_EXERCISE GOAL_.
Go through the data below and copy it exactly, skipping every picture.

_STORED DATA_.

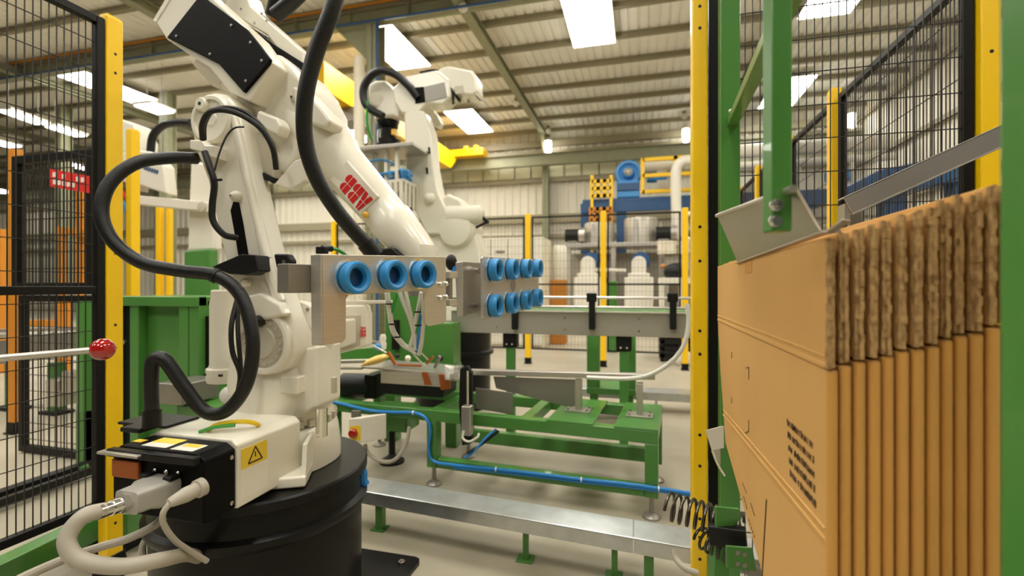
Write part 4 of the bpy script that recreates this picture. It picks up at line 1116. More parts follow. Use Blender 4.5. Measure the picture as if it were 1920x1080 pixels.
# stainless chute with its two posts
ch = thing('steel_chute', 'stainless chute on two steel posts above the green table', 'chute', TP(.3, .22, ZH))
for s in (.07, .385):
    MB().obox(TP(s, .2, ZH + .012), US, VS, Z_, .065, .05, .004).build('foot_plate', 'steel_plate', ch, bevel=.001)
    for a, b in ((-.05, -.035), (.05, -.035), (.05, .035), (-.05, .035)):
        MB().cyl(TP(s + a, .2 + b, ZH + .016), TP(s + a, .2 + b, ZH + .024), .007, n=6).build('bolt', 'bolt', ch)
    MB().bar(TP(s, .2, ZH + .016), TP(s, .2, .585), .052, .03, up=US).build('post', 'steel_plate', ch, bevel=.002)
YC = TP(.3, .2, 0).y
MB().bar(PY(882, 697, YC), PY(1228, 706, YC), .05, .028).build('rail', 'steel_plate', ch, bevel=.003)
MB().prism([PY(x, y, YC - .01) for x, y in ((925, 706), (1086, 712), (1086, 762), (1060, 762), (930, 728))], VS * .004).build('side_sheet', 'steel_dull', ch)
MB().prism([PY(x, y, YC - .12) for x, y in ((892, 727), (962, 737), (961, 778), (892, 766))], VS * .004).build('flap', 'steel_dull', ch, bevel=.001)
MB().tube([PY(1100, 708, YC - .03), PY(1180, 710, YC - .03), PY(1225, 700, YC - .05), PY(1262, 675, YC - .08), PY(1283, 645, YC - .1), PY(1291, 605, YC - .1), PY(1288, 570, YC - .1)], .011, n=12).build('curved_tube', 'tube_clear', ch)
# pneumatic cylinder stand
cy = thing('pneumatic_cylinder', 'small steel pneumatic cylinder on a black bracket at the table edge', 'cylinder', PY(872, 830, 2.32))
MB().prism([PY(x, y, 2.33) for x, y in ((862, 692), (876, 686), (884, 700), (884, 832), (866, 836), (860, 760))], (0, .03, 0)).build('bracket', 'black_plastic', cy, bevel=.003)
MB().cyl(PY(877, 695, 2.33), PY(877, 762, 2.33), .007, n=12).build('rod', 'chrome', cy)
c = PY(877, 788, 2.31)
MB().box(c.x - .026, c.x + .024, 2.285, 2.33, PY(877, 815, 2.31).z, PY(877, 760, 2.31).z).build('body', 'steel_plate', cy, bevel=.006)
MB().tube([PY(869, 808, 2.28), PY(868, 822, 2.27), PY(880, 828, 2.27), PY(895, 820, 2.27), PY(898, 812, 2.28)], .006, n=8).build('air_tube', 'tube_clear', cy)
MB().tube([PY(930, 805, 2.4), PY(910, 822, 2.35), PY(885, 850, 2.32), PY(870, 858, 2.32)], .006, n=8).build('air_tube', 'hose_blue', cy)
MB().tube([PY(935, 808, 2.4), PY(900, 835, 2.35), PY(876, 850, 2.3)], .008, n=8).build('cable', 'black_rubber', cy)
# blue hose along the table
bh = thing('blue_air_hose', 'bright blue air hose lying along the green table and its lower rail', 'hose', PY(1000, 890, 2.34))
pth = [(612, 752), (640, 757), (690, 769), (735, 773), (775, 774), (798, 784), (807, 806), (804, 840), (812, 864), (850, 872), (930, 880), (1010, 889), (1090, 899), (1170, 907), (1235, 916), (1300, 926), (1360, 938)]
FN = VS.dot(TP(0, -.05, 0))
def on_front(x, y, off=-.04):
    r = ray(x, y); return O + r * (VS.dot(TP(0, off, 0) - O) / r.dot(VS))
MB().tube([on_front(x, y) for x, y in pth], .0085, n=10).build('hose', 'hose_blue', bh)
MB().tube([on_front(x, y + (5 if x > 820 else 2), -.038) for x, y in pth[9:]], .006, n=8).build('second_hose', 'hose_blue', bh)
for i in (4, 10, 12, 14):
    c = on_front(*pth[i]); MB().lathe(c, X_, [(.012, -.003), (.012, .003)], n=12).build('hose_tie', 'label_white', bh)
# tooling on the table: tray with glossy front
tl = thing('forming_tray', 'glossy steel tray with black base on the green table behind the robot', 'tray', TP(1.1, .2, ZH))
def tp2(x, y, Y=2.5): return PY(x, y, Y)
MB().prism([tp2(683, 688), tp2(836, 700), tp2(836, 703), tp2(683, 691)], (0, .28, .0)).build('top_sheet', 'steel_plate', tl, bevel=.001)
MB().prism([tp2(714, 695, 2.495), tp2(832, 702, 2.495), tp2(832, 726, 2.495), tp2(714, 718, 2.495)], (0, .02, 0)).build('front_panel', 'steel_brushed', tl)
MB().prism([tp2(712, 718), tp2(832, 726), tp2(830, 746), tp2(714, 738)], (0, .2, 0)).build('base', 'black_plastic', tl, bevel=.003)
MB().bar(tp2(638, 678), tp2(712, 676), .05, .018).build('side_rail', 'steel_plate', tl, bevel=.002)
MB().bar(tp2(640, 690), tp2(680, 690), .04, .014).build('side_rail', 'steel_plate', tl, bevel=.002)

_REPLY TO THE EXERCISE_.
Write part 4 of the bpy script that recreates this picture. It picks up at line 1116. More parts follow. Use Blender 4.5. Measure the picture as if it were 1920x1080 pixels.
# stainless chute with its two posts
ch = thing('steel_chute', 'stainless chute on two steel posts above the green table', 'chute', TP(.3, .22, ZH))
for s in (.07, .385):
    MB().obox(TP(s, .2, ZH + .012), US, VS, Z_, .065, .05, .004).build('foot_plate', 'steel_plate', ch, bevel=.001)
    for a, b in ((-.05, -.035), (.05, -.035), (.05, .035), (-.05, .035)):
        MB().cyl(TP(s + a, .2 + b, ZH + .016), TP(s + a, .2 + b, ZH + .024), .007, n=6).build('bolt', 'bolt', ch)
    MB().bar(TP(s, .2, ZH + .016), TP(s, .2, .585), .052, .03, up=US).build('post', 'steel_plate', ch, bevel=.002)
YC = TP(.3, .2, 0).y
MB().bar(PY(882, 697, YC), PY(1228, 706, YC), .05, .028).build('rail', 'steel_plate', ch, bevel=.003)
MB().prism([PY(x, y, YC - .01) for x, y in ((925, 706), (1086, 712), (1086, 762), (1060, 762), (930, 728))], VS * .004).build('side_sheet', 'steel_dull', ch)
MB().prism([PY(x, y, YC - .12) for x, y in ((892, 727), (962, 737), (961, 778), (892, 766))], VS * .004).build('flap', 'steel_dull', ch, bevel=.001)
MB().tube([PY(1100, 708, YC - .03), PY(1180, 710, YC - .03), PY(1225, 700, YC - .05), PY(1262, 675, YC - .08), PY(1283, 645, YC - .1), PY(1291, 605, YC - .1), PY(1288, 570, YC - .1)], .011, n=12).build('curved_tube', 'tube_clear', ch)
# pneumatic cylinder stand
cy = thing('pneumatic_cylinder', 'small steel pneumatic cylinder on a black bracket at the table edge', 'cylinder', PY(872, 830, 2.32))
MB().prism([PY(x, y, 2.33) for x, y in ((862, 692), (876, 686), (884, 700), (884, 832), (866, 836), (860, 760))], (0, .03, 0)).build('bracket', 'black_plastic', cy, bevel=.003)
MB().cyl(PY(877, 695, 2.33), PY(877, 762, 2.33), .007, n=12).build('rod', 'chrome', cy)
c = PY(877, 788, 2.31)
MB().box(c.x - .026, c.x + .024, 2.285, 2.33, PY(877, 815, 2.31).z, PY(877, 760, 2.31).z).build('body', 'steel_plate', cy, bevel=.006)
MB().tube([PY(869, 808, 2.28), PY(868, 822, 2.27), PY(880, 828, 2.27), PY(895, 820, 2.27), PY(898, 812, 2.28)], .006, n=8).build('air_tube', 'tube_clear', cy)
MB().tube([PY(930, 805, 2.4), PY(910, 822, 2.35), PY(885, 850, 2.32), PY(870, 858, 2.32)], .006, n=8).build('air_tube', 'hose_blue', cy)
MB().tube([PY(935, 808, 2.4), PY(900, 835, 2.35), PY(876, 850, 2.3)], .008, n=8).build('cable', 'black_rubber', cy)
# blue hose along the table
bh = thing('blue_air_hose', 'bright blue air hose lying along the green table and its lower rail', 'hose', PY(1000, 890, 2.34))
pth = [(612, 752), (640, 757), (690, 769), (735, 773), (775, 774), (798, 784), (807, 806), (804, 840), (812, 864), (850, 872), (930, 880), (1010, 889), (1090, 899), (1170, 907), (1235, 916), (1300, 926), (1360, 938)]
FN = VS.dot(TP(0, -.05, 0))
def on_front(x, y, off=-.04):
    r = ray(x, y); return O + r * (VS.dot(TP(0, off, 0) - O) / r.dot(VS))
MB().tube([on_front(x, y) for x, y in pth], .0085, n=10).build('hose', 'hose_blue', bh)
MB().tube([on_front(x, y + (5 if x > 820 else 2), -.038) for x, y in pth[9:]], .006, n=8).build('second_hose', 'hose_blue', bh)
for i in (4, 10, 12, 14):
    c = on_front(*pth[i]); MB().lathe(c, X_, [(.012, -.003), (.012, .003)], n=12).build('hose_tie', 'label_white', bh)
# tooling on the table: tray with glossy front
tl = thing('forming_tray', 'glossy steel tray with black base on the green table behind the robot', 'tray', TP(1.1, .2, ZH))
def tp2(x, y, Y=2.5): return PY(x, y, Y)
MB().prism([tp2(683, 688), tp2(836, 700), tp2(836, 703), tp2(683, 691)], (0, .28, .0)).build('top_sheet', 'steel_plate', tl, bevel=.001)
MB().prism([tp2(714, 695, 2.495), tp2(832, 702, 2.495), tp2(832, 726, 2.495), tp2(714, 718, 2.495)], (0, .02, 0)).build('front_panel', 'steel_brushed', tl)
MB().prism([tp2(712, 718), tp2(832, 726), tp2(830, 746), tp2(714, 738)], (0, .2, 0)).build('base', 'black_plastic', tl, bevel=.003)
MB().bar(tp2(638, 678), tp2(712, 676), .05, .018).build('side_rail', 'steel_plate', tl, bevel=.002)
MB().bar(tp2(640, 690), tp2(680, 690), .04, .014).build('side_rail', 'steel_plate', tl, bevel=.002)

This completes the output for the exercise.